President Karzai is considering talks with the Taliban

President Karzai is considering talks with the Taliban

KABUL (Reuters) -- Afghan government representatives will meet former members of the Taliban behind closed doors in Saudi Arabia soon for a second round of talks on how to end the insurgency.

The Taliban derided a first round in September and have repeatedly said they will not enter negotiations as long as foreign troops remained in Afghanistan, but the meeting was welcomed by some officials as offering a glimmer of hope.

An Afghan government official would give few details of the talks other than to say they would likely be held in Saudi Arabia again.

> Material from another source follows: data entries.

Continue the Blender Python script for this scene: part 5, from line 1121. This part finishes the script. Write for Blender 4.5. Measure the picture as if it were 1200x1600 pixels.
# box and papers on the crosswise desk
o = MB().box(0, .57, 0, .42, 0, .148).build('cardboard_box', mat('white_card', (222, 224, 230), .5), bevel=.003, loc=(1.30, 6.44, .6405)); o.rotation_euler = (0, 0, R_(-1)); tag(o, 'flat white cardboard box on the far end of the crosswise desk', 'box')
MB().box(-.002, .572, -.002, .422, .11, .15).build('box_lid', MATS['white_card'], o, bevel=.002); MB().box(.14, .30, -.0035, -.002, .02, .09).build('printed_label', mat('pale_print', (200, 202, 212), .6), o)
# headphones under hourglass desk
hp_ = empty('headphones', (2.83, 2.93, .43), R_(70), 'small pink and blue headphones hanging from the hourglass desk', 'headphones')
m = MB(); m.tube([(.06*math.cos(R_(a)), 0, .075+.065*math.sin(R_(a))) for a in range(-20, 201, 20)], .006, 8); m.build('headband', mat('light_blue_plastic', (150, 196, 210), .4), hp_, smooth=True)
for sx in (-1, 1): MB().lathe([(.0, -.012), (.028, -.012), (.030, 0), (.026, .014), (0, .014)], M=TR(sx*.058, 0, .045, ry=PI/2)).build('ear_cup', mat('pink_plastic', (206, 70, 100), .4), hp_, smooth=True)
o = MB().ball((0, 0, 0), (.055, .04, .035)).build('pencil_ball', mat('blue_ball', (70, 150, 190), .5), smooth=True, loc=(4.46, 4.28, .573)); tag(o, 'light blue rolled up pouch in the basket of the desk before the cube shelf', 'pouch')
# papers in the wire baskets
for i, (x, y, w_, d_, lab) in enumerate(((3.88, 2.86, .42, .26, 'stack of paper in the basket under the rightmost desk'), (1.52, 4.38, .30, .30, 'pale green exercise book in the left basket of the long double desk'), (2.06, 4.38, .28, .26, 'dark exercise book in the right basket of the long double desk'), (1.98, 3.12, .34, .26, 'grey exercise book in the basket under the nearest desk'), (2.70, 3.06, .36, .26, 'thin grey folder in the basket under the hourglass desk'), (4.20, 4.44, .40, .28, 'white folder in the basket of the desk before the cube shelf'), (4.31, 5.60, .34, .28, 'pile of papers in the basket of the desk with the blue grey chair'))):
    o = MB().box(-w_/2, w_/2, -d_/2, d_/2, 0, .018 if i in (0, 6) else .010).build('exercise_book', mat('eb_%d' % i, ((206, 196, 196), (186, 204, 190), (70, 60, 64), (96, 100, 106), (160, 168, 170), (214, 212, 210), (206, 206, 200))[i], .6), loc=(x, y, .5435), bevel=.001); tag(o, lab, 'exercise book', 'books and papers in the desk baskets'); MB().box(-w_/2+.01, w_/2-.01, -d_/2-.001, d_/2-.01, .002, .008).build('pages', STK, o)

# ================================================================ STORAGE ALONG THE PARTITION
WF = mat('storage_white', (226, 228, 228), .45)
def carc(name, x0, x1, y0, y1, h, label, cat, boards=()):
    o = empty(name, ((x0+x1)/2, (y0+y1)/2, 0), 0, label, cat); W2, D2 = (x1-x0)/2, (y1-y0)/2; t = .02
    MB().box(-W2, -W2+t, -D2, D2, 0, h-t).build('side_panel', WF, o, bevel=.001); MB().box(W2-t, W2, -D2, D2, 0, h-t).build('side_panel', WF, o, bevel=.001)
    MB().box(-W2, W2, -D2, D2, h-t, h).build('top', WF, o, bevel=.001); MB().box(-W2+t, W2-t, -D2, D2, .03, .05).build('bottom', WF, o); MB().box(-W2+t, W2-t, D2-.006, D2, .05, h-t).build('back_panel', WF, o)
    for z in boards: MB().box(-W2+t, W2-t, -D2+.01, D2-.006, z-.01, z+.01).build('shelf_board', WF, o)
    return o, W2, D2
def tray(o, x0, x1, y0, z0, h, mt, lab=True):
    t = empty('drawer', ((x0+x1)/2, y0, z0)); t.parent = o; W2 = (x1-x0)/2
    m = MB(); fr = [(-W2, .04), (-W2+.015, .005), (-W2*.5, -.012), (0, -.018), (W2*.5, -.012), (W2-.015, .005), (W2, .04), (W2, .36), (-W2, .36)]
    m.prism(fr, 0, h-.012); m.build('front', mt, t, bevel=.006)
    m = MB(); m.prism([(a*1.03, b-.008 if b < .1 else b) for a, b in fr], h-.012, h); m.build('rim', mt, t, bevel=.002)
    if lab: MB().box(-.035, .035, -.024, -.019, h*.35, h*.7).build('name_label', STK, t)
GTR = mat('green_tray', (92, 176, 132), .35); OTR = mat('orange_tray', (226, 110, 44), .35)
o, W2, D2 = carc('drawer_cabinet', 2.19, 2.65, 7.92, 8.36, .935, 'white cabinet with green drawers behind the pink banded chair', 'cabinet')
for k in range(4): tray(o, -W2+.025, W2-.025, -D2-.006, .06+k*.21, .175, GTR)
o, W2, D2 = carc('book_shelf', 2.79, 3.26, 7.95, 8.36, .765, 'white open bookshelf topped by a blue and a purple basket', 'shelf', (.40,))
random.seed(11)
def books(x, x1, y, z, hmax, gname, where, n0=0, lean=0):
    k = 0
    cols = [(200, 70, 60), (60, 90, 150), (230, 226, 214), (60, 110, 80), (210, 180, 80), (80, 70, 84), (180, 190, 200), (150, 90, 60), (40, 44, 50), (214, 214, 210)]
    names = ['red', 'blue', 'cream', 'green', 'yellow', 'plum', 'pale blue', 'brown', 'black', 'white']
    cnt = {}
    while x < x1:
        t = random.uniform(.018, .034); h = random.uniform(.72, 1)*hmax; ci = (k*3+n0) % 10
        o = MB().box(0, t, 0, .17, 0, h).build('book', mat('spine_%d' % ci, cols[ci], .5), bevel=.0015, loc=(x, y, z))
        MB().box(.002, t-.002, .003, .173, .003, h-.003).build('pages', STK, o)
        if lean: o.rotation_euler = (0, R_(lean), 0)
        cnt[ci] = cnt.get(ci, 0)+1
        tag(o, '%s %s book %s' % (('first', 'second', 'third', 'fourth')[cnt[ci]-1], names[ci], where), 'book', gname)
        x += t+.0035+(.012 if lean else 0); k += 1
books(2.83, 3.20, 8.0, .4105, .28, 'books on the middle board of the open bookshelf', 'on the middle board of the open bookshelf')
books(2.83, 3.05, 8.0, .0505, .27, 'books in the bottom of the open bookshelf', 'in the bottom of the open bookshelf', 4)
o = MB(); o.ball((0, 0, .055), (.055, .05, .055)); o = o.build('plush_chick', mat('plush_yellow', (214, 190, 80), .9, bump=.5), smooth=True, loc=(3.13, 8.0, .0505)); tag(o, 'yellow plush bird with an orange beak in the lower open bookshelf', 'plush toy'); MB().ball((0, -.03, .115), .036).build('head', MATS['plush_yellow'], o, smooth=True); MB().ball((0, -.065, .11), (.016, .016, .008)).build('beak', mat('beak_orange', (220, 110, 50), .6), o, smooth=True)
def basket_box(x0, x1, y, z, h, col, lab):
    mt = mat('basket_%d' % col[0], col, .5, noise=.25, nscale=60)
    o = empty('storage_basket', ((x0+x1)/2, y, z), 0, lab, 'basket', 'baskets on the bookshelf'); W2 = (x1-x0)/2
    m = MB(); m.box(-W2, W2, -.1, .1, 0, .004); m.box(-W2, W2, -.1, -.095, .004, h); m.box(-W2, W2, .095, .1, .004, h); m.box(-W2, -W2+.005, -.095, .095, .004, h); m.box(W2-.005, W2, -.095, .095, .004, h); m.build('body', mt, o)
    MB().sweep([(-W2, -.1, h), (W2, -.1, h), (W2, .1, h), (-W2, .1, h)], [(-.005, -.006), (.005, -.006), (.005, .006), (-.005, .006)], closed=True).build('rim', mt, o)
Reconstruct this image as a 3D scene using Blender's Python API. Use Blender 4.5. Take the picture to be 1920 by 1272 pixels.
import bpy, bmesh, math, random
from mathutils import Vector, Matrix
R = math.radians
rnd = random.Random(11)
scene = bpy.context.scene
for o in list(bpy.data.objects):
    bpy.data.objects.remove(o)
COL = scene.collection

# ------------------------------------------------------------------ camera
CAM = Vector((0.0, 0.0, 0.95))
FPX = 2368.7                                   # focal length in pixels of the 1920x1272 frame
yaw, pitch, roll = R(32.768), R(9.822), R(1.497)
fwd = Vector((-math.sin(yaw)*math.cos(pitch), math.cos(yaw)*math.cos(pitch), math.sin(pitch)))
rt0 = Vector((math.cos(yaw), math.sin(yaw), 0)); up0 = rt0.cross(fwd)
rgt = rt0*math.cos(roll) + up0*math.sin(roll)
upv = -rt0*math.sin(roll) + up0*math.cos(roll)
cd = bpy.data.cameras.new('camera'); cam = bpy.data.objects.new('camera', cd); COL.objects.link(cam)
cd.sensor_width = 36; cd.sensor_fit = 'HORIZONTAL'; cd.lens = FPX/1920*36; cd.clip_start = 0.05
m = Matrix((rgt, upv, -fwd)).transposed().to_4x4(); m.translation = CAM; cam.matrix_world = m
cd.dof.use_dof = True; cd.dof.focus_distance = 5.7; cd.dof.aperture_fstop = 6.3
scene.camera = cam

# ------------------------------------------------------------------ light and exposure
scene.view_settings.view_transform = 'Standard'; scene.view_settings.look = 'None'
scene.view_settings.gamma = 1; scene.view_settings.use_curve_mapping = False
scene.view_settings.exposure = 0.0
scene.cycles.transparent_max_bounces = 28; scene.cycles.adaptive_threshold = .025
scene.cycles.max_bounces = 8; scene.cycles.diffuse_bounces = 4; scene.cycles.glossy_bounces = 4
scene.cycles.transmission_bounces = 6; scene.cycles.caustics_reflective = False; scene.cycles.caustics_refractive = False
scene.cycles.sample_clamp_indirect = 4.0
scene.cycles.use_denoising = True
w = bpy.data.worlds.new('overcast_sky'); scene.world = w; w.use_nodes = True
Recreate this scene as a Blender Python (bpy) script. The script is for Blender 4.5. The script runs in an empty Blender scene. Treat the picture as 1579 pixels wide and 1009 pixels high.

"Talks will not bear fruit when held in an open manner. This is an ongoing process and we will announce the results when there is a breakthrough," he said.

He said the government had not given up hope of attracting current representatives of the Taliban, adding: "It is not clear [if they will attend], but when peace is the aim, then all should be present."

With the Taliban insurgency growing in strength more than seven years since their overthrow, the possibility of talks with the insurgents is being openly considered by Karzai's government and his Western allies.

About 70,000 foreign troops, 32,000 of them American, are struggling against the Taliban, whose influence and attacks are spreading in the south, east and west.

Unacceptable Demands

Karzai says the Taliban demand for foreign troops to leave is unacceptable, but on November 16 he repeated an offer to talk to Taliban leader Mullah Mohammad Omar, who carries a $10 million bounty on his head and is seen as close to Osama bin Laden.

The Taliban rejected the offer.

Analysts say the government and its Western allies are hoping to draw moderate Taliban, or perhaps opportunistic commanders, into talks to isolate hardline elements and Al-Qaeda insurgents.

U.S. Defense Secretary Robert Gates said last month the United States would be prepared to reconcile with the Taliban if the Afghan government pursued talks, but Washington would not consider negotiations with Al-Qaeda.

U.S. President-elect Barack Obama has also suggested he was open to talks with more moderate Taliban leaders.

Admiral Mike Mullen, chairman of the U.S. Joint Chiefs of Staff, told a Pentagon briefing on November 17 that talks with militants willing to reconcile were part of the process, but he thought the time was not right.

"At least from my perspective, we're not there yet," he said.

Asked if it was a good idea to approach Mullah Omar, Mullen said that was up to Karzai.

The Taliban threatened to launch attacks in Paris unless France pulls its troops out of Afghanistan, in a video aired by Al Arabiya television on November 17.

The video also claimed an ambush that killed 10 French troops in August was carried out by the Taliban. It was not clear when the recording, which included footage of insurgents wearing uniforms of the French soldiers they had killed, was made.